『100万円と苦虫女』 タナダユキ監督
100万円というのはキリのよい数字だ。
昔見ていたテレビ番組でも課題に成功した時の報奨金は100万円だったし、尊敬する元バイト先の店長も「100万円は手元に貯めておけ」と言っていた。
100万円あれば次の手が打てる。
スズコの100万円戦略
本映画の主人公スズコも、百万円貯めて新たな地へ繰り出すという戦略をとる。
スズコは不本意かつ不条理ながらも前科持ちとなってしまう。
そこでスズコの採った戦略が上記の、バイトでもして100万円貯めて、そして誰もスズコのことを知らない新たな土地へ繰り出し、そこでまた100万円を貯めるというものだ。
自分探しの旅ではない。
自分を捨てる旅である。
スズコの生き方戦略について考える。
私はスズコのように生きられるかどうか。
――否
スズコの生き方にあこがれるか。
――あこがれる
スズコの生き方はとても自由である。
そして自由な生き方にあこがれる私がいる。
でも、私はスズコのようには生きられない。
自由に生きられない私
それはシガラミというクダラナイものにガンジガラメなっているからであり、スズコ生き方は若いからこそ通用するものだと、やりもしない癖に諦めているからである。

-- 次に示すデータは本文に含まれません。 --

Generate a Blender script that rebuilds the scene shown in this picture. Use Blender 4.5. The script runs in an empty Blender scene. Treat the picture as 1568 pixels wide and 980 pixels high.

でも、ありもしない将来を慮って生きることに意味はあるのかとも思う。
答えはまだ出せない。
いつになったら出せるのか。
30代か50代か70代か。
つまりは20代の今、未来に絶望していないわけか。
絶望し、どうなっても良いと割り切ることができれば、自由に生きられるのか。
絶望しきっていない今。まだ来ぬ未来に拘束され、自由に生きるという戦略をとれない、という意味。
よく分からない。
少なくとも自由に生きてはいないと思う。
明日も朝八時半には研究室に行くだろうし。
(自由とはそういうことなのか?)
しかしどのような生き方を選んだところで、人は人と関わって生きるしかない。
この映画のテーマはこれであろう。
誰からも自由であろうとしたスズコも、新たなと土地で新たな人間関係を築かねばならない。
新たな人間関係にガンジガラメになる前にスズコは100万円をためて引っ越していく。
スズコにも、残された者にも、痛みが残る。
人間は、ガンジガラメで不自由な関係性の中にしか生きることができないのかもしれない。
現代日本では、一昔前に比べて、個々人は自由になった。
住む場所も仕事も自分で選ぶことができる。
でも人は一人では生きていけないという事実は変わらない。
不自由な中に幸せを感じられるような関係性を築けるか。
スズコの直面した課題は、私の前にも立ちはだかっている。